Property sales fell 7% in 2016 according to Lloyds report

New housing market analysis covering 2016 has been released by Lloyds and reveals that sales saw a 7% drop when compared to 2015.

Related topics:  Property
Warren Lewis
21st June 2017
House Prices Down

According to the lender, there were 848,857 home sales in England & Wales in 2016, compared to 915,096 in the previous year.

The Lloyds data shows that all regions saw a decrease in sales in 2016 compared to 2015, with the largest falls in Greater London (-20,660 sales, -18%) and the South East (-23,422 sales, -10%).  Both East and West Midlands fared the best with just a one percent decline, followed by North West (-2%).                           

Despite the recent dip in home sales, there has been an improvement compared to five years ago when the market started to recover from the financial crisis.  The number of sales in England & Wales as a whole increased by 29% (188,386 sales) from 2011-2016 with the majority of regions seeing increases of between 23% (South East) and 46% (North West). The exception – and the worst performer by some distance - was Greater London with a rise of just 2% in the past five years.

Over 80% of towns experienced a fall in sales in 2016

The majority (82%) of towns in this survey saw a decrease in sales between 2015 and 2016.  In Greater London all boroughs experienced a fall in sales.

Despite this, the first-time buyer housing market continues to grow.

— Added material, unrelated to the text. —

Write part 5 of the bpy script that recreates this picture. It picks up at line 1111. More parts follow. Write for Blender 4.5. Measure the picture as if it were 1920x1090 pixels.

Even with the fall in property sales, the first-time buyer housing market continues to grow. In 2006, just over a third (36%) of all house purchases financed by a mortgage were made by first-time buyers. In 2016, this proportion is estimated to have reached almost half (49%), the highest level since 1996.

Andy Mason, mortgage director at Lloyds Bank, had this to say: “The recovery in the housing market has stumbled during the past year with sales declining in all regions.  Despite record low interest rates and Government schemes, such as Help to Buy, sales remain significantly below the levels seen at the height of the last housing boom.

The decrease in the amount of people moving home could be caused by movers not being able to find the right home, in the right location or those who don’t have enough equity in their current home to put down as a large enough deposit for their next mortgage. Add to this that the average cost of moving home is close to £11,000, with costs in London over £31,000 and these factors make it more challenging for those looking to move home.”